Raymond Martinez Fernandez, 34, was born in Hawaii of Spanish
parents. His rotund girlfriend, Martha Jule Beck, 29, who weighed
well over 200 pounds, lovingly brushed his thinning hair back on his
head as he told police how they killed their last victims in the
town of Byron Center, Michigan on the night of February 28, 1949.
Later, when the victim’s two-year-old daughter refused to stop
crying over the loss of her mother, Martha drowned her in a tub of
dirty water while Raymond looked on. After the murders, they decided
to go to the movies where they munched on popcorn and drank a gallon
of soda.
The day-by-day revelations about this bizarre couple had New York
City’s press working overtime to keep up with the story that
seemed too sleazy even by tabloid standards. Martha’s
enormous size was the subject of never-ending speculation by the
press who estimated her weight to be anywhere from 200 to over 300
pounds.
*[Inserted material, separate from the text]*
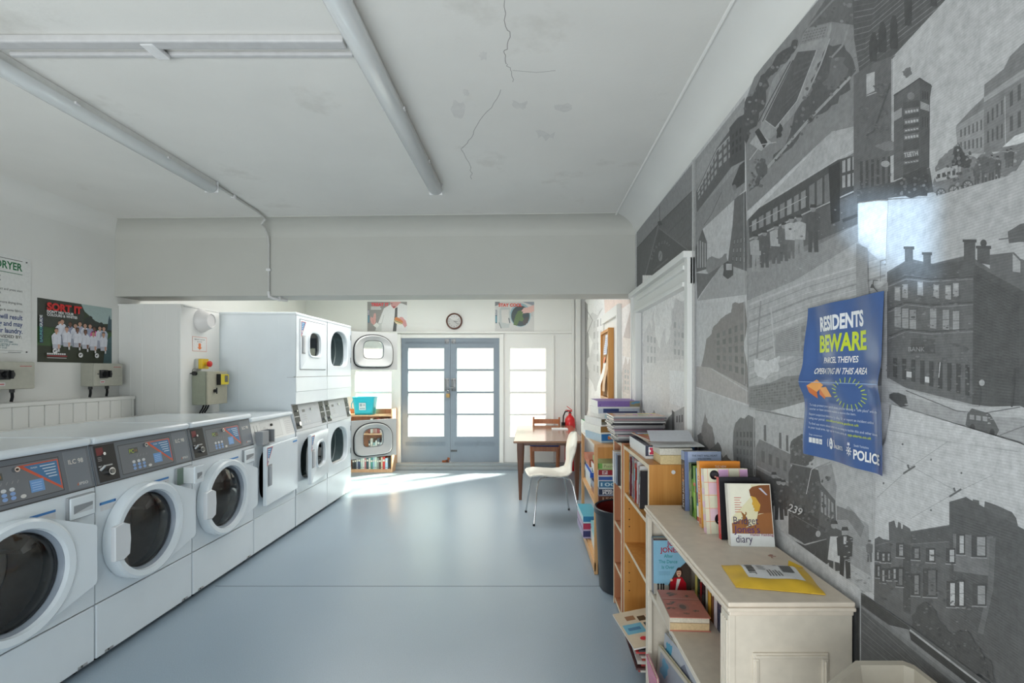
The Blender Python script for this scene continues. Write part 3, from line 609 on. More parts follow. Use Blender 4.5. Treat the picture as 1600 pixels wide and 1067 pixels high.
A.disc(1542, 380, 5, g(70), 6); A.poly([(1552, 398), (1590, 394), (1600, 404), (1760, 470), (1760, 560), (1600, 452), (1552, 420)], g(100)); A.poly([(1588, 396), (1600, 408), (1600, 426), (1588, 424)], g(164)); A.poly([(1580, 362), (1600, 350), (1700, 330), (1700, 380), (1600, 378), (1582, 380)], g(96)); A.line([(1566, 374), (1600, 370), (1700, 366)], 2, g(110))
for x, y in ((1402, 448), (1414, 444), (1438, 440), (1463, 444), (1482, 446), (1494, 442)): A.poly([(x, y), (x+9, y), (x+9, y+22), (x, y+21)], g(158)); A.poly([(x+1.5, y+2), (x+7.5, y+2), (x+7.5, y+9), (x+1.5, y+9)], g(176))
for x, y in ((1402, 480), (1414, 482), (1426, 484), (1458, 482), (1478, 484), (1494, 486)): A.poly([(x, y), (x+10, y), (x+10, y+32), (x, y+30)], g(150)); A.line([(x, y+15), (x+10, y+15)], 1, g(92))
for y in (434, 474, 516): A.line([(1392, y+10), (1420, y-2), (1460, y+2), (1526, y-2)], 2, g(74)); A.line([(1392, y+14), (1420, y+2), (1460, y+6), (1526, y+2)], 1.3, g(140))
A.poly([(1428, 528), (1466, 530), (1466, 552), (1428, 552)], g(82)); A.grid([(1396, 556), (1524, 566), (1524, 624), (1396, 590)], 9, 1, .45, .85, g(62)); A.poly([(1421, 580), (1429, 581), (1429, 590), (1421, 589)], g(196)); A.poly([(1450, 588), (1457, 589), (1457, 598), (1450, 597)], g(196)); A.line([(1474, 566), (1472, 590)], 1.6, g(186))
A.poly([(1392, 590), (1420, 606), (1460, 616), (1525, 632), (1600, 640), (1900, 780), (1900, 900), (1600, 690), (1392, 628)], g(158)); A.poly([(1392, 596), (1460, 620), (1530, 636), (1600, 634), (1900, 770), (1900, 800), (1600, 652), (1540, 652), (1392, 610)], g(176)); A.line([(1420, 610), (1500, 642), (1540, 646), (1600, 636)], 1.4, g(90)); A.line([(1568, 680), (1600, 668), (1700, 640)], 1.6, g(120))
A.poly([(1394, 622), (1394, 616), (1404, 612), (1420, 618), (1424, 634), (1412, 636)], g(70)); A.poly([(1514, 664), (1517, 646), (1524, 638), (1552, 646), (1560, 658), (1567, 672), (1562, 682), (1530, 676)], g(88)); A.grid([(1519, 646), (1550, 650), (1550, 660), (1519, 656)], 3, 1, .7, .75, g(150)); A.disc(1525, 668, 4, g(50), 6); A.disc(1556, 676, 4, g(50), 6); A.line([(1591, 575), (1587, 636)], 3, g(64)); A.line([(1538, 604), (1536, 634)], 1.4, g(70)); A.disc(1540, 598, 4.5, g(164), 5)
A.poly([(1342, 380), (1360, 388), (1360, 470), (1342, 470)], g(150)); A.poly([(1342, 395), (1357, 400), (1362, 460), (1372, 455), (1392, 440), (1392, 455), (1342, 470)], g(150)); A.line([(1380, 460), (1368, 448), (1369, 438), (1376, 438)], 1.2, g(80)); A.poly([(1364, 450), (1370, 450), (1369, 444), (1366, 444)], g(70)); A.line([(1380, 440), (1380, 408)], .7, g(120))
speckle([(1392, 430), (1526, 412), (1526, 626), (1392, 590)], 260, 3.4, 84, 128, .45); speckle([(1392, 606), (1530, 640), (1700, 690), (1600, 690), (1392, 628)], 50, 4, 150, 176, .3)
# tram number 239 in the square
photo([(1183, 640), (1300, 664), (1374, 712), (1374, 745), (1370, 935), (1183, 800)], 176)
A.poly([(1184, 700), (1190, 686), (1240, 710), (1238, 790), (1184, 760)], g(124)); A.grid([(1190, 700), (1236, 720), (1236, 740), (1190, 722)], 4, 1, .45, .8, g(92)); A.poly([(1184, 732), (1240, 762), (1240, 800), (1184, 780)], g(72)); A.line([(1186, 728), (1240, 756)], 2, g(150))
for x, y in ((1197, 664), (1221, 676), (1232, 680)): A.poly([(x, y), (x+3.5, y), (x+4, y+26), (x, y+24)], g(96))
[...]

This constant ridicule caused Martha to write a series of
tearful, angry letters from prison to the media complaining of the
unfair treatment she received from columnists like Walter Winchell
and newspapers like The Daily News and the New York Mirror.
“I’m still a human, feeling every blow inside, even though I
have the ability to hide my feelings and laugh,” she said, “But
that doesn’t say my heart isn’t breaking from the insults and
humiliation of being talked about as I am. O yes, I wear a cloak of
laughter.”
Fernandez and Beck came to be known as the “lonely hearts
killers” in the nation’s press. Their murder trial took place
during the scorching hot summer of 1949 in Bronx Criminal Court
where the salacious testimony of “abnormal sexual practices”
caused a near riot among spectators. The Latino Lothario and the
plump, love-sick girlfriend who killed lonely, sex-starved women was
a story weirder and more intriguing than anything out of the
trashiest pulp magazines of the 1940s.